I have seen this stated as a fact a couple of times, but it's complete nonsense. Maemo 5 wasn't even in the same ballpark yet with its half-baked UI and legacy issues. Could we have reached similar maturity if we had continuously developed Maemo 5 instead of basically starting from scratch again? Possibly, but it wasn't Elop who made that decision.

The bottom line is, that Harmattan is not a more mature Maemo 5, it's a new development that is just as significant a change as WP7 was for Windows Mobile.
And I think this is where Nokia went wrong. They kept changing their strategy.

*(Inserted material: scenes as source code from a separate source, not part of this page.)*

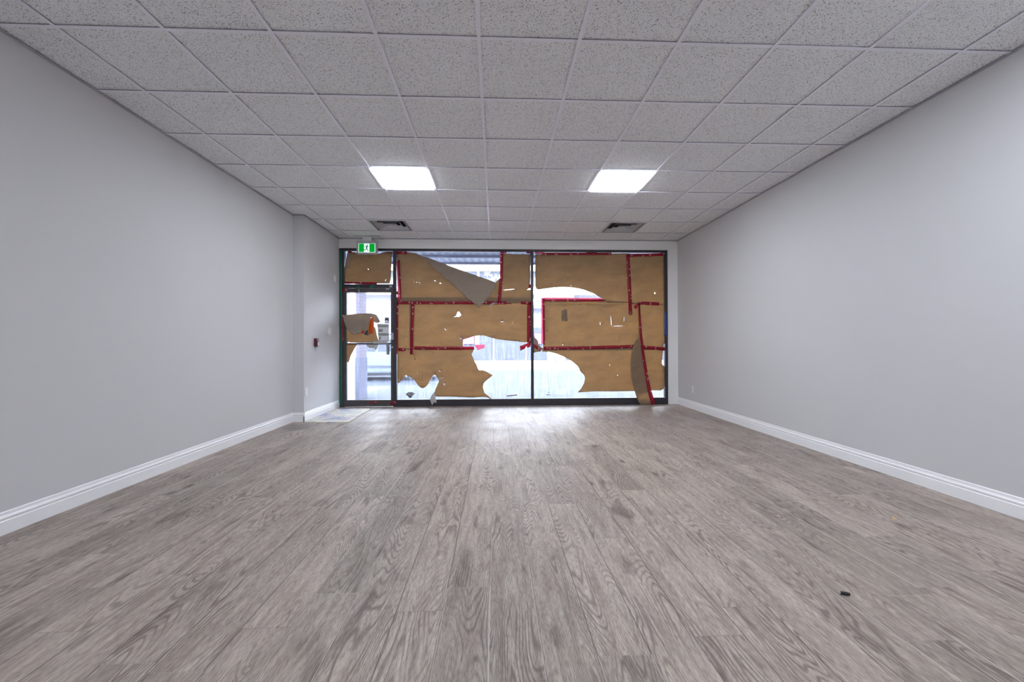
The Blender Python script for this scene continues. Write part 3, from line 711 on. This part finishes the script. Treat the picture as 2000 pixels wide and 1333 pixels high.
s = sheet('torn_paper_curl', [(955.5, 598.5), (957.5, 594.5), (962, 592), (968, 591.6), (972.5, 593), (967, 593.6), (961.5, 595.2), (959.5, 599.5), (957, 599.8)], M['kraft_l'], D['tt']+0.004, wave=0.001)
tag(s, 'small curled white paper tear just right of the folded corner tip', 'paper scrap')
s = sheet('glass_label', [(1096.5, 605.5), (1108, 605), (1108.3, 627.5), (1097, 628.5)], M['slate'], -0.0425, wave=0)
tag(s, 'upright label on the glass showing as a grey shadow through the brown paper', 'sticker')
# door papers
s = sheet('brown_paper', [(671.5, 622), (700, 622), (730, 622), (730.5, 639), (733, 640.5), (736, 654.5), (739.7, 666.8), (739, 669.6), (672.8, 669.8), (672, 645)], M['kraft'], D['f']+0.012, holes=[slit(676, 642, 677.8, 646.5, .9), diamond(681.5, 668.7, .9, 1.3)], wave=0.0015)
tag(s, 'brown paper sheet on the door glass above the push bar, under the folded flap', 'paper sheet', 'brown paper sheets masking the shop window')
s2 = sheet('folded_paper', [(668, 615.3), (675.7, 615.8), (689.7, 614.6), (706.3, 612.6), (722.8, 612.5), (730, 613.5), (735, 615.3), (739.3, 621.5), (743, 629), (737.6, 631.8), (730.2, 629.5), (729.6, 620.9), (725.5, 620.5), (722, 629), (719.9, 639.7), (718.8, 646.3), (713.7, 648.7), (710.8, 643.8), (704.6, 651.2), (699, 653), (693, 655), (687.3, 651.2), (679, 643.8), (674, 633), (670, 621.5)], M['kraft_b'], 0.0,
           bulge=lambda x, z: 0.018+0.012*math.sin(x*22)+0.02*max(0, min(1, (1.55-z)/0.3)), wave=0.004, step=0.03)
tag(s2, 'crumpled grey-brown paper folded over at the middle of the door glass', 'folded paper')
s = sheet('brown_paper', [(672.8, 672.8), (697.5, 672.8), (693.5, 679), (689.8, 685.9), (686.5, 692), (684, 698.2), (682.5, 704), (680.7, 708.1), (677, 707.4), (674.5, 709), (671, 707.7), (670.5, 703), (672.3, 685)], M['kraft'], D['t']+0.006, rag=0.001, wave=0.0012)
tag(s, 'tapering torn brown paper piece hanging below the push bar at the left of the door', 'paper scrap')
s = sheet('grey_paper_scrap', [(714.5, 673), (717, 676), (722, 680.5), (725.5, 680), (728, 679.7), (735, 683.8), (737, 679), (738.4, 675), (737.5, 673)], M['kraft_l'], D['t']+0.006, wave=0.001)
tag(s, 'small grey paper scrap stuck to the door glass just under the push bar', 'paper scrap')
s = sheet('orange_plastic_scrap', [(725.5, 620.5), (729.4, 618.6), (730, 627), (729.6, 640), (728.6, 652.2), (720.3, 652.9), (720.3, 641), (722, 630)], M['orange'], D['t']+0.012, wave=0.001)
tag(s, 'bright orange plastic strip showing below the folded paper on the door', 'plastic scrap')
s = sheet('orange_plastic_scrap', [(711, 643.5), (711.5, 652), (704.6, 651.6)], M['orange'], D['t']+0.012, wave=0.001)
tag(s, 'small orange triangle of plastic left of the blue scrap on the door', 'plastic scrap')
s = sheet('blue_plastic_scrap', [(718.6, 644.5), (719.9, 655.7), (711.2, 653.7), (714.5, 647)], M['bluefab'], D['t']+0.010, wave=0.001)
tag(s, 'dark blue scrap of plastic between the two orange pieces on the door', 'plastic scrap')

# ------------------------------------------------------------------ tapes
def tape(path, w, label, m='redtape', d='t', **kw):
    o = strip('tape_strip', path, w, M[m], D[d] if isinstance(d, str) else d, **kw)
    tag(o, label, 'tape', {'redtape': 'red printed tape on the shop window', 'pinktape': 'red printed tape on the shop window'}.get(m))
    return o
tape([(774.6, 494), (795, 494.3)], 5.5, 'short red tape strip at the top left corner of the middle pane')
tape([(777, 510), (779.5, 545), (780.5, 590)], 5.5, 'backlit pinkish tape strip down the upper left edge of the middle pane', 'pinktape', w_end=8)
tape([(779.6, 508), (781, 540), (783.5, 592)], 2.6, 'narrow dark red tape strip along the paper edge, upper left of the middle pane', d='tt')
tape([(770.5, 572.5), (783, 572)], 6, 'short bright red tape piece crossing the pink tape beside the door', 'redtape', 'tt')
tape([(775.8, 590), (775.3, 640), (774.8, 692)], 5.0, 'long red tape strip down the left edge of the middle pane, lower half')
tape([(776, 591.8), (850, 591.8), (989.5, 591.8)], 6.0, 'long red tape strip across the middle pane below the folded corner')
tape([(806.3, 595), (805, 640), (804, 692.5)], 6.6, 'upright red tape strip between the narrow and wide sheets of the middle pane', d='tt')
tape([(979.8, 496), (979.3, 540), (974.9, 591)], 6.2, 'tall red tape strip between the two upper sheets of the middle pane', d='tt')
tape([(977, 492.8), (989, 493)], 4.4, 'short bright red tape piece at the top of the tall upper strip', d=D['tt']+0.003)
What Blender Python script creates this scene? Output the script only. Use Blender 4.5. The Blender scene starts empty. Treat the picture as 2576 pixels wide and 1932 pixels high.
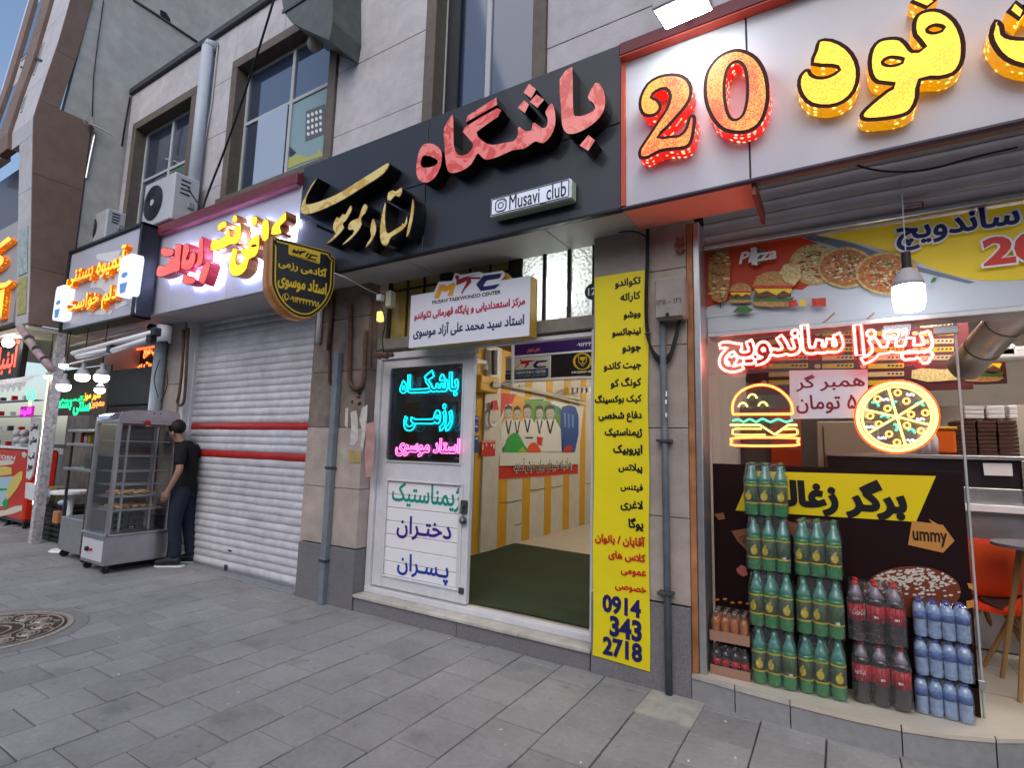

Putting the polish on Maemo, getting to step 5 of 5, and adding in Qt as a migration strategy would have made some sense.

Yeah, it would not have been as technically clean to have two different programming API's (Qt and GTK), but time was a-wasting. Starting over again with Meego at such a late date was a very bad decison, IMO.

If the work that went into Meego had gone instead into finishing Maemo, then Maemo could very well have been a competitive platform. Yes, Qt would not have been as integrated and they may not have had as smooth a transition from Symbian, but there are an awful lot of Linux developers out there too.

They shot for perfect instead of accepting good enough and trying to make it perfect over time. When that failed, Nokia had no good choices left. They were either going to become an Android OEM or a WP OEM. They had lost their chance to be a leader.

I still have some small hope that Harmattan/MeeGo/WhateverWeAreAllowedToCallIt will be able to establish itself as a fourth player, but it's going to be very very tough. We definitely won't make it, if we keep deluding ourselves and hide from inconvenient truths behind a smokescreen of ideology and conspiracy theories.
I am sad about the way things turned out because Maemo was so close to what I, personally, wanted. I am not all that interested in "media delivery platforms", I want a more PC-like device that I control and decide what to install and when and how. Maemo seemed to be headed in that direction.

But there is no enthusiasm, none at all, from the carriers for that kind of device. Nor from Apple, Google or MS. For all of them the device is just a way to extract value from consumers through an exclusive "app store" or ads or whatever. So they have little interest in making their systems truly open in the ways that the PC was.